Exercise description — Below is some material; transcribe all of it exactly.
## START
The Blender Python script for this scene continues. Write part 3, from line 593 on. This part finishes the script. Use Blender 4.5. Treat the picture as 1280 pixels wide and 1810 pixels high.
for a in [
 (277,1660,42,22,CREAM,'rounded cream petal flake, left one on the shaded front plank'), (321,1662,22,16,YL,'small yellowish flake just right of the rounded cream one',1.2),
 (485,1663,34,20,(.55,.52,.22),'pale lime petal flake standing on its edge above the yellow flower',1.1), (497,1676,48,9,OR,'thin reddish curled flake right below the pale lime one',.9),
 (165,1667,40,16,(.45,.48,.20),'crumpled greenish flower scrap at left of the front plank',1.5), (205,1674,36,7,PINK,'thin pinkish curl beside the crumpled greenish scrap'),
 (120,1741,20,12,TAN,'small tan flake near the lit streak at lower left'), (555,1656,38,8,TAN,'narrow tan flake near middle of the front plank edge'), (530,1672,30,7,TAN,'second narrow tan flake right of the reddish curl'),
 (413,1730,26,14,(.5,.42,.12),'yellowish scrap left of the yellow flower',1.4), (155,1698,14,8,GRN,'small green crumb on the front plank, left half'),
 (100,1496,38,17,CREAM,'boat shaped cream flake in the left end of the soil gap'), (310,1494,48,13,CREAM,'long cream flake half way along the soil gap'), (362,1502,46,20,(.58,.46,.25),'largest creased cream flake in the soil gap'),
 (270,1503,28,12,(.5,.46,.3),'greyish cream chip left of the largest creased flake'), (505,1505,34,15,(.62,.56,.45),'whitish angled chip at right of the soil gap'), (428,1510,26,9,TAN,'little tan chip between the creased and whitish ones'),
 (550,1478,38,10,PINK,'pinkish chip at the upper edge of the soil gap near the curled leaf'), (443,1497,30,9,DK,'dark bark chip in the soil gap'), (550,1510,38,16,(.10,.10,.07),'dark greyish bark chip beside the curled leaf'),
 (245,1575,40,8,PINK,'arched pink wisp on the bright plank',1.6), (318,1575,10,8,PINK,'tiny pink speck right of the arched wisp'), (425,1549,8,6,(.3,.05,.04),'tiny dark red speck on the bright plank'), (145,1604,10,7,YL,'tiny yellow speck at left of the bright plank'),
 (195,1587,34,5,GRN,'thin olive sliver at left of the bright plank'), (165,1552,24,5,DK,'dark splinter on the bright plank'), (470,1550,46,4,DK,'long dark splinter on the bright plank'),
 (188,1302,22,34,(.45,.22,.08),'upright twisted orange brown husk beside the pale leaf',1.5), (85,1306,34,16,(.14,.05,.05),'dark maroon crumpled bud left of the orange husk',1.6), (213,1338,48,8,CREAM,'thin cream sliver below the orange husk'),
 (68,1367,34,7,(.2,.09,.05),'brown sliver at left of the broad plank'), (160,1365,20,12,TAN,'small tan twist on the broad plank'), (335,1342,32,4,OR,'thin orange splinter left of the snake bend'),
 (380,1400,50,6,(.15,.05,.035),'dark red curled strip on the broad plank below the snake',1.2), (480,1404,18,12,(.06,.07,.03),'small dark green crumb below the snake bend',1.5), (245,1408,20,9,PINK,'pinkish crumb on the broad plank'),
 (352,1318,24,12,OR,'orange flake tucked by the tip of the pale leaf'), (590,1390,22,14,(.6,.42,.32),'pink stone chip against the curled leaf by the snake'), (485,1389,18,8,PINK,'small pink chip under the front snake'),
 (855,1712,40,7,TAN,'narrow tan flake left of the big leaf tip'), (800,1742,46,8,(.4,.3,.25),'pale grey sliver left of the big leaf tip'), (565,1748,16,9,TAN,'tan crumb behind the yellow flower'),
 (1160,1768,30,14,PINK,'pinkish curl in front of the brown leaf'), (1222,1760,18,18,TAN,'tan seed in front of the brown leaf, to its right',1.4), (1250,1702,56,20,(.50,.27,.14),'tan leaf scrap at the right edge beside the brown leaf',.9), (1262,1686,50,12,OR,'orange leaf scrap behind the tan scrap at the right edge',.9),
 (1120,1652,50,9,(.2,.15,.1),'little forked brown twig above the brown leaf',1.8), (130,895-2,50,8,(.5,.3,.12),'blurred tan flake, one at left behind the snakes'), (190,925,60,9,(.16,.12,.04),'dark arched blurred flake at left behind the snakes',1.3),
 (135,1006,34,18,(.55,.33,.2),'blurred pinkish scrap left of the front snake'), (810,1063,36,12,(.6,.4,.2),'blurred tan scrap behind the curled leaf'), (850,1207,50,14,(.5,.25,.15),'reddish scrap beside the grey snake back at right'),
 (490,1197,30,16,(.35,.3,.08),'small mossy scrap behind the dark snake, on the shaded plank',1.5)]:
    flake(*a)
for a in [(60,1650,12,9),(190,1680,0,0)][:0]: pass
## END
Complete output —
The Blender Python script for this scene continues. Write part 3, from line 593 on. This part finishes the script. Use Blender 4.5. Treat the picture as 1280 pixels wide and 1810 pixels high.
for a in [
 (277,1660,42,22,CREAM,'rounded cream petal flake, left one on the shaded front plank'), (321,1662,22,16,YL,'small yellowish flake just right of the rounded cream one',1.2),
 (485,1663,34,20,(.55,.52,.22),'pale lime petal flake standing on its edge above the yellow flower',1.1), (497,1676,48,9,OR,'thin reddish curled flake right below the pale lime one',.9),
 (165,1667,40,16,(.45,.48,.20),'crumpled greenish flower scrap at left of the front plank',1.5), (205,1674,36,7,PINK,'thin pinkish curl beside the crumpled greenish scrap'),
 (120,1741,20,12,TAN,'small tan flake near the lit streak at lower left'), (555,1656,38,8,TAN,'narrow tan flake near middle of the front plank edge'), (530,1672,30,7,TAN,'second narrow tan flake right of the reddish curl'),
 (413,1730,26,14,(.5,.42,.12),'yellowish scrap left of the yellow flower',1.4), (155,1698,14,8,GRN,'small green crumb on the front plank, left half'),
 (100,1496,38,17,CREAM,'boat shaped cream flake in the left end of the soil gap'), (310,1494,48,13,CREAM,'long cream flake half way along the soil gap'), (362,1502,46,20,(.58,.46,.25),'largest creased cream flake in the soil gap'),
 (270,1503,28,12,(.5,.46,.3),'greyish cream chip left of the largest creased flake'), (505,1505,34,15,(.62,.56,.45),'whitish angled chip at right of the soil gap'), (428,1510,26,9,TAN,'little tan chip between the creased and whitish ones'),
 (550,1478,38,10,PINK,'pinkish chip at the upper edge of the soil gap near the curled leaf'), (443,1497,30,9,DK,'dark bark chip in the soil gap'), (550,1510,38,16,(.10,.10,.07),'dark greyish bark chip beside the curled leaf'),
 (245,1575,40,8,PINK,'arched pink wisp on the bright plank',1.6), (318,1575,10,8,PINK,'tiny pink speck right of the arched wisp'), (425,1549,8,6,(.3,.05,.04),'tiny dark red speck on the bright plank'), (145,1604,10,7,YL,'tiny yellow speck at left of the bright plank'),
 (195,1587,34,5,GRN,'thin olive sliver at left of the bright plank'), (165,1552,24,5,DK,'dark splinter on the bright plank'), (470,1550,46,4,DK,'long dark splinter on the bright plank'),
 (188,1302,22,34,(.45,.22,.08),'upright twisted orange brown husk beside the pale leaf',1.5), (85,1306,34,16,(.14,.05,.05),'dark maroon crumpled bud left of the orange husk',1.6), (213,1338,48,8,CREAM,'thin cream sliver below the orange husk'),
 (68,1367,34,7,(.2,.09,.05),'brown sliver at left of the broad plank'), (160,1365,20,12,TAN,'small tan twist on the broad plank'), (335,1342,32,4,OR,'thin orange splinter left of the snake bend'),
 (380,1400,50,6,(.15,.05,.035),'dark red curled strip on the broad plank below the snake',1.2), (480,1404,18,12,(.06,.07,.03),'small dark green crumb below the snake bend',1.5), (245,1408,20,9,PINK,'pinkish crumb on the broad plank'),
 (352,1318,24,12,OR,'orange flake tucked by the tip of the pale leaf'), (590,1390,22,14,(.6,.42,.32),'pink stone chip against the curled leaf by the snake'), (485,1389,18,8,PINK,'small pink chip under the front snake'),
 (855,1712,40,7,TAN,'narrow tan flake left of the big leaf tip'), (800,1742,46,8,(.4,.3,.25),'pale grey sliver left of the big leaf tip'), (565,1748,16,9,TAN,'tan crumb behind the yellow flower'),
 (1160,1768,30,14,PINK,'pinkish curl in front of the brown leaf'), (1222,1760,18,18,TAN,'tan seed in front of the brown leaf, to its right',1.4), (1250,1702,56,20,(.50,.27,.14),'tan leaf scrap at the right edge beside the brown leaf',.9), (1262,1686,50,12,OR,'orange leaf scrap behind the tan scrap at the right edge',.9),
 (1120,1652,50,9,(.2,.15,.1),'little forked brown twig above the brown leaf',1.8), (130,895-2,50,8,(.5,.3,.12),'blurred tan flake, one at left behind the snakes'), (190,925,60,9,(.16,.12,.04),'dark arched blurred flake at left behind the snakes',1.3),
 (135,1006,34,18,(.55,.33,.2),'blurred pinkish scrap left of the front snake'), (810,1063,36,12,(.6,.4,.2),'blurred tan scrap behind the curled leaf'), (850,1207,50,14,(.5,.25,.15),'reddish scrap beside the grey snake back at right'),
 (490,1197,30,16,(.35,.3,.08),'small mossy scrap behind the dark snake, on the shaded plank',1.5)]:
    flake(*a)
for a in [(60,1650,12,9),(190,1680,0,0)][:0]: pass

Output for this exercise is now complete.